鍋とピアノとスウェーデッシュ

pesce2008-04-13

ちょっと『嘘とセックスとビデオテープ』風、でもないですね。タイトル。隣り合わせた例のスウェーデン・ジャズメンと夕食の約束をしていたのを思い出す、この二日間の無理がたたって眠り込んでいた日曜午後。
えーっと、と連絡を取って何食べたい? と聞くと「なんにしろ日本食だね、日本に来てまでヨーロッパの飯はちょっとさ(あっはっは)」と軽く答えられる。そーだよねー、と受け「15分後にもう一度連絡して、場所を伝えるから」と電話を切り脳内サーチ開始。いま滞在している場所も自分でつかめていない外国人にややこしい場所は無理、電車などですぐ来れるかタクシーで1500円以内(EU圏なら10ユーロ換算だ)の場所、宿はどうやら目黒駅近隣。日曜、夜。
元飲食担当者の意地として、どこでも当たれるチェーン居酒屋は出したくないし行きたくもない。
それなりに美味しく、日曜営業でそれも、21時ごろでもやってる、日本食
できれば私もそんなに遠出したくない。
脳内グーグルマップスキャン終了、片っ端から電話、といっても3軒しか出てこず、
これがダメならもう六本木くらいまで来させて
グランドハイアットの割烹かなー。と思いつつ、三軒目の中目黒・元旦が繋がる。
八時半からお願いします! と切ったところで「どこいけばいいー?」暢気に電話。
とりあえずホテルの人に行き先を伝え、出る準備。
そして同時に、中目黒ならばと、代官山在住の南さんにも連絡をしてみる。
日曜の夜にいきなりで恐縮、と思いきや二つ返事で一時間後に合流しますとのこと。
アンダーシュも鍋は初めてだ(シャブシャブはあるとのこと)が、鶏肉がいいと言うので
なぜかキリタンポ鍋に。濃い味噌味、でもまあ北の地方の料理なんだよ、とか解説。
その後、ヨーロッパを旅していると何故かお互いアメリカ人からアメリカンコメディとしか言いようのない
すごいシチュエーションを授けられることが多い、などくだらない話をしているところに南さん登場。

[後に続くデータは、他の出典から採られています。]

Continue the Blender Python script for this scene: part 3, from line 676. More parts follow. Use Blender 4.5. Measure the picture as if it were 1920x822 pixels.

お互いの知ってる人の確認などでやっぱり一人ずつ介してほとんど繋がってた。
音楽業界それもスカンジナビアンジャズ、そして日本に関係が深い人たち、という狭い世界なので当然なんだけれど。
お互いピアニストなので、誰のどの曲でピアノを弾き始めたかとか影響を受けたかと言う話でえらく盛り上がり、深夜まで。
南さんはちょうど、アルバムと初エッセイ集が発売されるという。
とりあえずその『白鍵と黒鍵の間に』(まだデータが出てこないけれど小学館より5月15日発売)の表紙を見せてもらう。
あらそんなグールドみたいなじゃいですか!(言いすぎ)渋い〜、などと言っていると
冒頭だけ読ませてもらえる。
高尚な音楽論でも語りそうな表紙と打って変わって、いきなり南さんが20代のころ
銀座のクラブでピアノを弾いていた時の思い出が、飲みながらご機嫌に話している南さんの
まんまの勢いとおおらかさで語りおろされる。
そんな始まりだった。
そしてアルバムについては初のスタンダード集となる、"Someone in Love"。タイトル曲ももちろん収録、好きな曲。
これは、えーと、あのひとが、固有名詞出すとなんな、
へその緒が首に絡まって生まれる前に臨死経験をしたのがいまの性癖の原点だ
と言ってはばからないサックスも吹く元・有名ブロガー(笑)
菊地さんがライナー書いてますけど全く音楽のことより本の出版の話しかしていないので、
その点は了解しておいて欲しいところ。
あ、でも作品はとてもよいのでぜひ皆さん買いましょう。本とセットで。
そんなこんなで雨の中、帰宅したら午前三時。花散らしの雨だ。